Dust during its transit can lead to localized heating in the atmosphere by interacting with incoming solar radiation. Such differential heating impedes atmospheric mixing that is necessary for rainfall. Additionally, dust in atmosphere changes cloud properties preventing them from raining out. Both of these effects lead to a net reduction in rainfall, even in areas far removed from the dust sources. African dust also impacts air quality in Western Europe and United states. It is now being suggested that North African dust can potentially reduce hurricane frequency over the Atlantic. Atlantic hurricanes are responsible for billions of dollars every year in life and property damage in the US
Dr. Stefan Mulitza and coworkers, the principal investigators of this study, have shown that for three thousand years, dust emission from West Africa was regulated by frequently occurring droughts in the region. Detailed statistical techniques employed by Dr. Mulitza and his group, show that droughts in the Sahel leads to reduction in moisture that increases dust emission. Such ‘dry spells’ in the Sahel is mainly regulated by variations in sea-surface temperature in the Atlantic Ocean, as suggested by a study published in Science by Dr. Timothy Shanahan at the University of Texas at Austin in 2009.
From the mid 18th century however, the increase in dust emission from North Africa, as recorded in mud samples from the coast of Mauritania, is far greater than can be explained by reduction in rainfall. Dr. Mulitza argues that increasingly vanishing control of droughts on North African dust emission from the mid 18th century till the present is due to aggressive commercial farming practices introduced in the Sahel around the same time.
Such farming practices kick off phenomenal quantities of dust in the atmosphere that was so far, grossly underestimated.
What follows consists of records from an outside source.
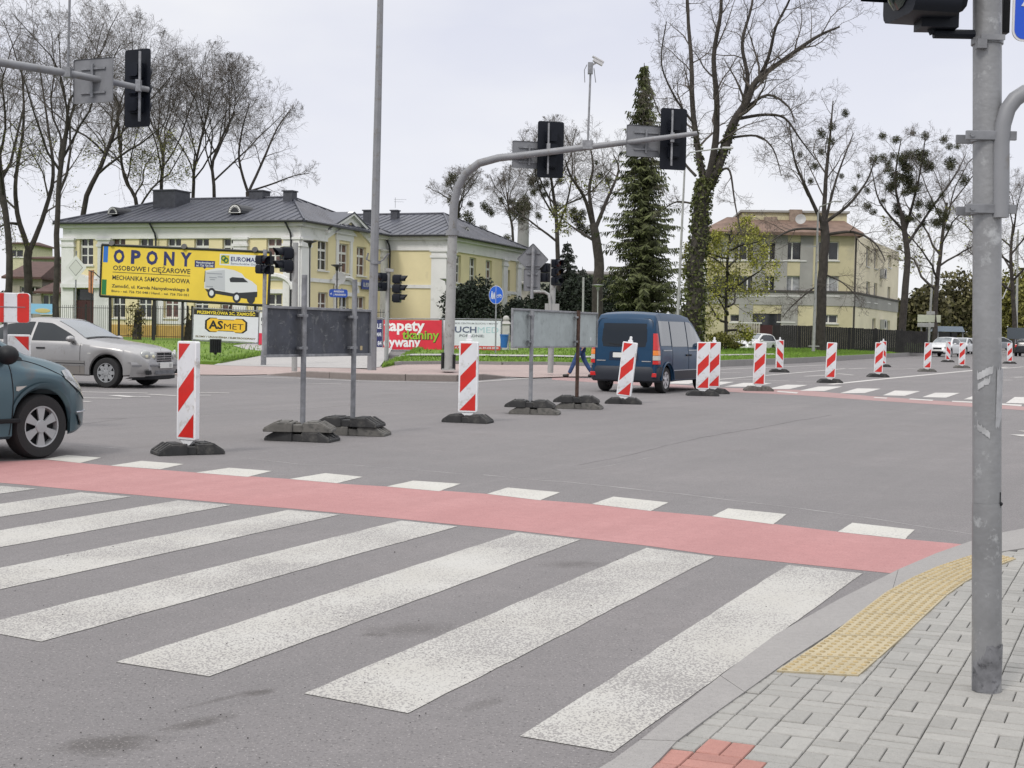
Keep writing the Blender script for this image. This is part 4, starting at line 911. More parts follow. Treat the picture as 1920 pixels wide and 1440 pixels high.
# middle group with mistletoe
MG = 'mistletoe trees between the two houses'
def mist(lst, Y, rnd=random.Random(4)): return [(x, y, Y + rnd.uniform(-1.5, 1.5), r * Y / 2500) for x, y, r in lst]
t, b = auto(41, [(858, 600), (858, 430), (862, 380)], 135, .3, .16, 8, 6.8, 34, .6, env=(A(868, 385, 135), 4.4, 4.2)); t.make('mistletoe_tree', 'small bare mistletoe tree behind the curved gantry post', b, group=MG, mistle=mist([(848, 334, 9), (841, 344, 7), (848, 377, 11), (880, 420, 12), (877, 405, 9), (908, 386, 8), (915, 393, 7), (882, 383, 6), (922, 400, 7), (905, 430, 8), (860, 405, 7)], 135))
t, b = auto(42, [(965, 600), (962, 450), (955, 400), (950, 360)], 128, .26, .12, 7, 6, 32, .45, env=(A(962, 390, 128), 4.2, 4.2)); t.make('mistletoe_tree', 'thin bare tree crowded with mistletoe in front of the smokestack', b, group=MG, mistle=mist([(940, 375, 7), (970, 385, 14), (982, 392, 12), (965, 400, 11), (978, 412, 9), (990, 385, 9), (956, 396, 8), (950, 448, 9), (984, 372, 8), (960, 378, 7)], 128))
t, b = auto(43, [(1050, 620), (1046, 470), (1042, 400), (1034, 340)], 100, .34, .16, 9, 7.5, 38, .35, env=(A(1035, 350, 100), 4.7, 5.4)); t.make('mistletoe_tree', 'tall thin bare tree under the left gantry signal with clumps of mistletoe', b, group=MG, mistle=mist([(1000, 335, 12), (1012, 350, 10), (996, 345, 8), (1025, 345, 8), (1050, 340, 8), (1020, 365, 7), (1012, 325, 9), (1045, 385, 7), (1000, 360, 7), (1030, 320, 8), (1010, 405, 7)], 100))
t = Tree(44, (A(1115, 390, 92), 5.2, 6.4)); P = t.limb(pix([(1118, 625), (1122, 540), (1120, 470), (1112, 420)], 92), .72, .45); b = Vector((P[0].x, 92, .3))
t.limb(pix([(1112, 425), (1095, 370), (1070, 330), (1060, 300)], 92, -2), .26, .06, 1, 6, 9); t.limb(pix([(1114, 425), (1105, 360), (1112, 310), (1105, 270)], 92, 1), .26, .06, 1, 6, 8); t.limb(pix([(1116, 430), (1140, 370), (1160, 320), (1150, 290)], 92, 2), .26, .06, 1, 6, 9); t.limb(pix([(1112, 450), (1080, 430), (1060, 415)], 92, 1), .18, .05, 1, 4, 6)
t.make('mistletoe_tree', 'stout trunked bare tree left of the tall spruce', b, group=MG, buds=(900, .09, bud2_m, 6, 12), mistle=mist([(1082, 410, 12), (1090, 425, 10), (1125, 330, 6), (1142, 338, 7), (1092, 400, 8), (1075, 395, 7), (1100, 435, 9), (1130, 390, 6), (1118, 305, 5)], 92))
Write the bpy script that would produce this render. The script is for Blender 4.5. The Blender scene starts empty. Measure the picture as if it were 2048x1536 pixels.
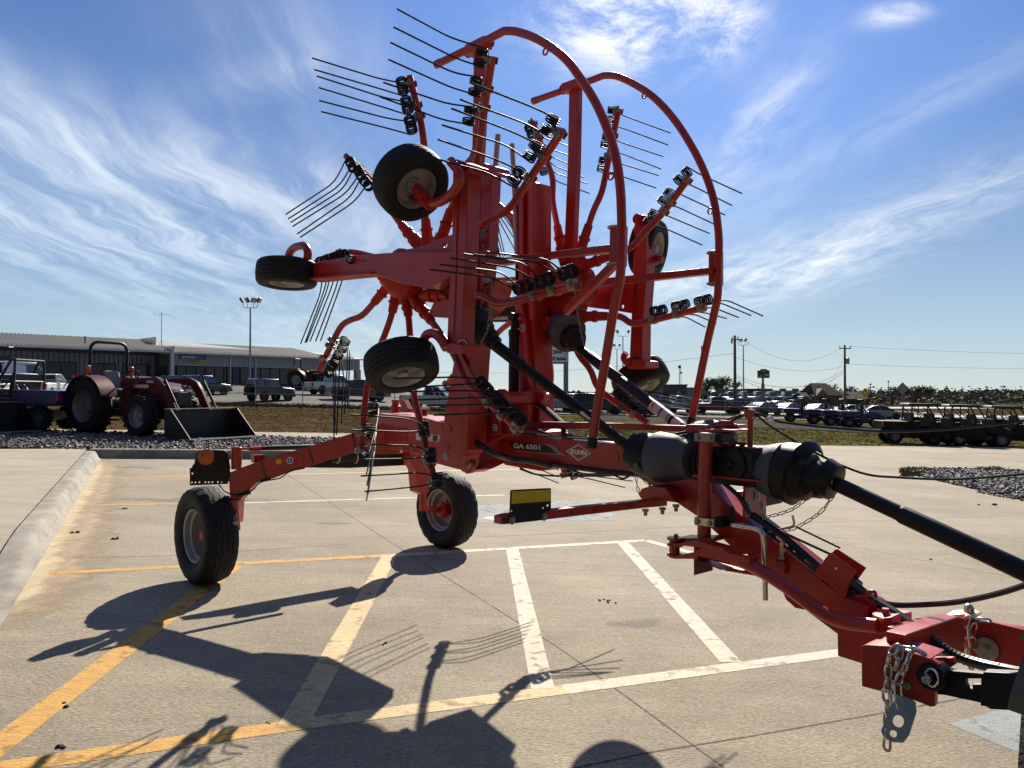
import bpy, bmesh, math, random
from mathutils import Vector, Matrix, Quaternion
random.seed(7)
R = math.radians
S = bpy.context.scene
COL = S.collection

# ------------------------------------------------------------------ camera, light, exposure
FPX, CW, CH, HCAM = 1537.0, 1024.0, 768.0, 1.55
PITCH = math.atan(20 / FPX)
CAM = Vector((0, 0, HCAM))
cd = bpy.data.cameras.new('camera'); cam = bpy.data.objects.new('camera', cd); COL.objects.link(cam)
cam.location = CAM; cam.rotation_euler = (R(90) + PITCH, 0, 0)
cd.sensor_width = 36; cd.lens = 36 * FPX / 2048; cd.clip_start = .05; cd.clip_end = 6000
S.camera = cam
SUN_EL, SUN_AZ = R(33.5), R(11.4)
SUNV = Vector((math.sin(SUN_AZ) * math.cos(SUN_EL), math.cos(SUN_AZ) * math.cos(SUN_EL), math.sin(SUN_EL)))
ld = bpy.data.lights.new('sun', 'SUN'); ld.energy = 5.0; ld.angle = R(.53); ld.color = (1, .915, .785)
sun = bpy.data.objects.new('sun', ld); COL.objects.link(sun); sun.location = SUNV * 50
sun.rotation_mode = 'QUATERNION'; sun.rotation_quaternion = SUNV.to_track_quat('Z', 'Y')
S.view_settings.view_transform = 'Standard'; S.view_settings.look = 'None'
S.view_settings.gamma = 1; S.view_settings.use_curve_mapping = False
S.view_settings.exposure = 0.85

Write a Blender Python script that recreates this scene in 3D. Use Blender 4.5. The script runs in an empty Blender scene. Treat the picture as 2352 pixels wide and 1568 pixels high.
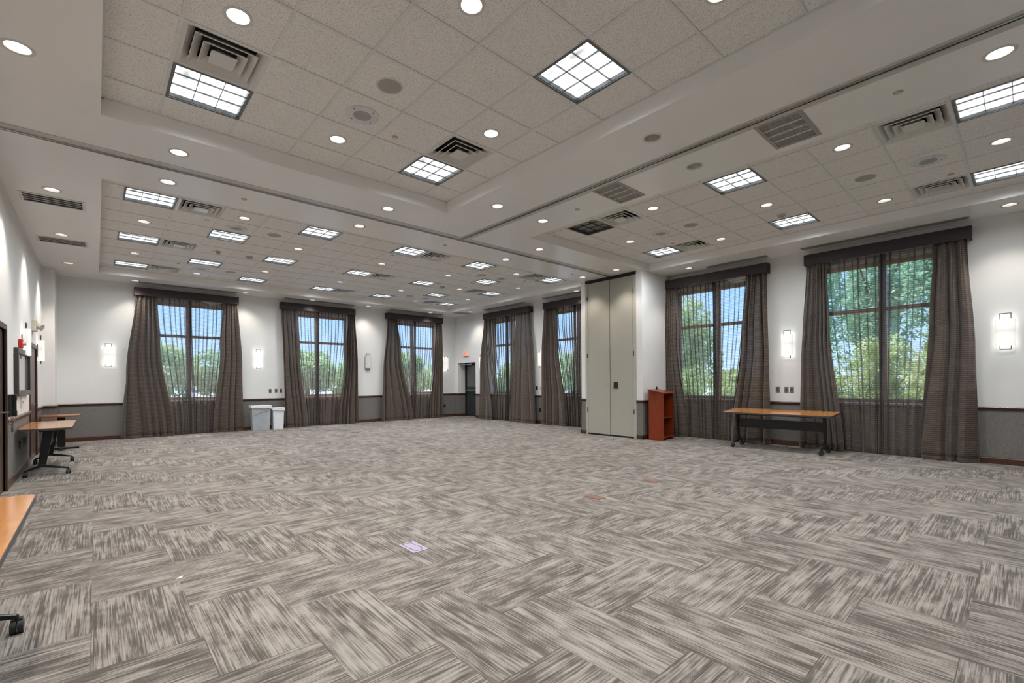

This study for the first time lends observational evidence what scientists had long suspected: dust emitted from human activities like farming in the Sahel may have added to the dust budget from North Africa in ways that can lead to increasing severity and duration of naturally occurring droughts. Some scientists have questioned the statistical methods employed by the authors when considering the relationship between drought and dust emission. They have also argued that the reported increase in the dust is more reflective of local conditions and not the Sahel in general.
However, there is no denying the fact that this study provides observational data that climate modelers can use to come up with realistic predictions about the future of the ongoing drought in the Sahel. But more importantly, this study has grave implications for commercial farming practices, especially in dry regions. And not just in Africa. In the southwest United States, in the late 1930’s malpractices in farming techniques led to the dust bowl and consequently the biggest economic downturn in American history. The southwest US is currently going through another drought period and these new findings should serve as a caution that dust emissions should be taken into serious consideration when planning commercial agriculture, to avoid potential environmental disasters.